Zamanında hesap kitap yapmadan İHL açma yarışına girenler bugünkü durum hakkında ne der acaba? İçlerinden bir tanesi çıkıp “Bizim fazlasıyla İHL açmamız yanlış bir tercihmiş, düşünememişiz” dese problemin kaynağının kendileri olduklarını kabul etse hepsinin alınlarından öpeceğim. Ama çoğu burnundan kıl aldırmaz ve üzerine de almaz.

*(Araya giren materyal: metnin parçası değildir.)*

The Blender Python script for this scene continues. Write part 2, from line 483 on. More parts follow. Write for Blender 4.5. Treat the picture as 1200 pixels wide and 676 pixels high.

Amacım suçlu aramak değil. Zaten bu aşamadan sonra faydası da yok. Acizane
burada İHL’lerin niçin boş kaldığını maddeler halinde ifade etmeye çalışacağım:
(Çünkü tek sebep yok bu konuda)
1. Bu
okullar iyi bir hesap ve kitap yapılmadan çok miktarda açılmıştır. Hele bazı
yerlerde kontenjanının dolduramayacağını bile bile birbirine yakın şekilde
açılmıştır.
2. İstenen
ve beklenen kalite bu okullarda yakalanamamıştır. Çünkü bu okullar düz lise
görevi yapar hale gelmiştir. Devlet zamanında düz liselerden kurtulmak için
onları Anadolu statüsüne dönüştürmüştü. Şimdi bu okullar İHL’lerin başına
patladı.
3. Bu
okulları merkezi sınav puanı düşük öğrenciler tercih etmişlerdir. Fen, Sosyal
Bilimler ve Anadolu Liselerinin çok gerisinde öğrenciler almıştır. Bu düşük
puanlı öğrencilerin diğer yüksek okul türleriyle yarışması zaten mümkün
değildi. Katsayı engelinden daha beter bir durum söz konusu.
4. İHL’lerde
mevcut okuyan ve İHL müfredatını kaldırmakta zorlanan öğrenciler bu okullarla
ilgili olumsuz reklam yapmışlardır: Bu okullarda ezber var, Arapça zor…gibi
5. 8.sınıf
öğrencileri okul tercih aşamasında İHL’leri tercihe yanaşmamıştır: “Benim
ezberim iyi değil, ben o okulun derslerini yapamam…”gibi. Akıl hocaları
4.maddedeki akıl hocaları idi.
6. Mevcut
İHL’lerde çalışan öğretmenlerin özellikle İHL Meslek Dersleri Öğretmenlerinin
bir kısmının öğrencilere iyi bir rehberlik yapmaması, dersleri zorlaması,
çocuklara kolaylık sağlamaması. Hatta bazılarının “Sen bu okulu yapamazsın, sen
bu okuldan git” şeklinde çocukları okuldan soğutma yoluna gitmesi.
7. Bu
okullara velisinin zorlamasıyla kayıt yaptıran öğrencilerin bu okullarda
okumamak için direnmesi.
8. Din
Öğretimi Genel Müdürlüğünün direktifiyle bu okullarda sayısız proje, yarışma,
toplantı ve etkinliğin yapılması. Bu okulların yönetimleri/öğretmenleri bu tür
organizasyonları yapmaktan doğru-dürüst eğitim ve öğretime zaman ayıramamıştır.
Eğitim ve öğretim dönemi etkinlikle geçen ve etkinlikten etkinliğe koşan
öğrenciden sene sonunda akademik başarı beklenmesi.
9. 28
Şubat mimarlarının bu okullara getirdiği katsayı engelinin belleklerden hala
silinmemesi: Bu okullar başarılı değil, buralardan mezun olanlar iyi bölümlere
gidemiyor, çoğu açıkta kalıyor…gibi.